The ragged pieces of ideas and thoughts of my attempt to live a life as a contemporary monastic in the urban city of Singapore..

 

A long dinner and fruitfulness

Last Saturday night. I was at a dinner party with an auntie's guest who was loud and believed in speaking his mind. When i was introduced as her nephew working in the IT industry but now works in a church, he immediately declared "Now that's a bad idea". It was a long dinner, with many anti-Christians sentiments being shared by a group of matured and seasoned Christian bashers. It was amazing to experience the sustainence of God's hand throughout what appeared to be the longest dinner I ever had. Though I was nervous, I appeared as calm as ever cos I see it as a blessing.. ie. it did finally opened up that topic for conversation at a table I often eat in.

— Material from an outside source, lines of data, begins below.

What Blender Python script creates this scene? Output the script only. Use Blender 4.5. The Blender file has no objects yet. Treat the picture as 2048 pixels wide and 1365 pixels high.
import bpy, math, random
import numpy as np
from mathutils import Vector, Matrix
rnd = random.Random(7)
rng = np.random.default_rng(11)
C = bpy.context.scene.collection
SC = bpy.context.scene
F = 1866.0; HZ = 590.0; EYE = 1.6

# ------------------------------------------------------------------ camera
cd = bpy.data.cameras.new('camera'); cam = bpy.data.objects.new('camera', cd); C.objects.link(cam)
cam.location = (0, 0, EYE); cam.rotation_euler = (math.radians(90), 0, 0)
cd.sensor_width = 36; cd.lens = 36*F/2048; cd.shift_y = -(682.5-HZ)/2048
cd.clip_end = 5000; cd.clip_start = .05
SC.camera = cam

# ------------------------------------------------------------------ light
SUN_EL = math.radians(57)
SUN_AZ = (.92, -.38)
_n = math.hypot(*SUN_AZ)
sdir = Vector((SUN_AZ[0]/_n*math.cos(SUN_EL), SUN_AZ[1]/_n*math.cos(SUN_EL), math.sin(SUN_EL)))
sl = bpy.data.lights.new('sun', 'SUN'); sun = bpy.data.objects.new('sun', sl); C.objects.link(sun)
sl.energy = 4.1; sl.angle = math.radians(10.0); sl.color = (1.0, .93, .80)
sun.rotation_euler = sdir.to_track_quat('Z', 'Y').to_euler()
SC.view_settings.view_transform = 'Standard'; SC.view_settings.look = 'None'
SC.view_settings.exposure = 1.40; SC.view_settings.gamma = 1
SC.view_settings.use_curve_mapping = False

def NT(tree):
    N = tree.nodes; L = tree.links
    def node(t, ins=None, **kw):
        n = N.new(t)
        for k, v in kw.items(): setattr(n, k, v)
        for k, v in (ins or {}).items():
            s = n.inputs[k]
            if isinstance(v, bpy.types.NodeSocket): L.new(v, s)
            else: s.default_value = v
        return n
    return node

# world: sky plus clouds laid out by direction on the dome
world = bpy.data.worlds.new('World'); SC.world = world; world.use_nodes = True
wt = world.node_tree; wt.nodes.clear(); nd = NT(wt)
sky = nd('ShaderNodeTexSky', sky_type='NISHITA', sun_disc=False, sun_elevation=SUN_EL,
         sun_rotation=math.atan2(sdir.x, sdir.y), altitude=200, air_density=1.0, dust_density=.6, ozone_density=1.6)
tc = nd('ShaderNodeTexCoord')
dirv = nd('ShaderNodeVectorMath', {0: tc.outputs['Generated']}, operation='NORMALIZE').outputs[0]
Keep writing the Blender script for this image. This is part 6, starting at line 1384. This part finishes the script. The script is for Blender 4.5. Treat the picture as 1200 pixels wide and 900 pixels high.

During the staff planning retreat today (or rather yesterday), we meditated on Zechariah 8:12 .. I went further and up to verse 13 it says The seed will grow well, the vine will yield its fruit, the ground will produce its crops and the heavens will drop their dew. I will give all these things as an inheritance to the remnant of this people. As you have been an object of cursing among the nations, O Judah and Isreal, so will I save you , and you will be a blessing. Do not be afraid, but let your hands be strong".

I'm reminded that fruitfulness is an inheritance. It is meant for us because we are his children. Yet as much we want it and expect it, we must not forget that it has to come out of certain brokenness. How can a kernel of seed grows ? By dying and falling to the ground. So when we have been an object of cursing because of the Lord, then we'll be a good candidate to receive. Yet, fruitfulness once attained is really meant for blessing others and not to be consumed and kept. Then we may ask what's the big thing about fruitfulness then? Well I don't know... maybe it just isn't meant to be a big thing after all, the big thing is the joy of serving and partnering with the Lord. Pleasing and being obedient to Him. If we don't find joy pleasing God, then no fruitfulness or success is going to satisfy either.

Thinking whether Jesus is my one true joy? If so, I'm thinking that I should not be afraid but let my hands be strong, to be ready to work hard and to endure shame, brokeness and regular repentence for these are I believe prerequisites for fruitfulness to come. And once fruitfulness comes, I hope I don't get sidetrack of being too excited about the fruits that I lose my direction all together. I fear that I'll find myself riding on a vehicle called "Pride".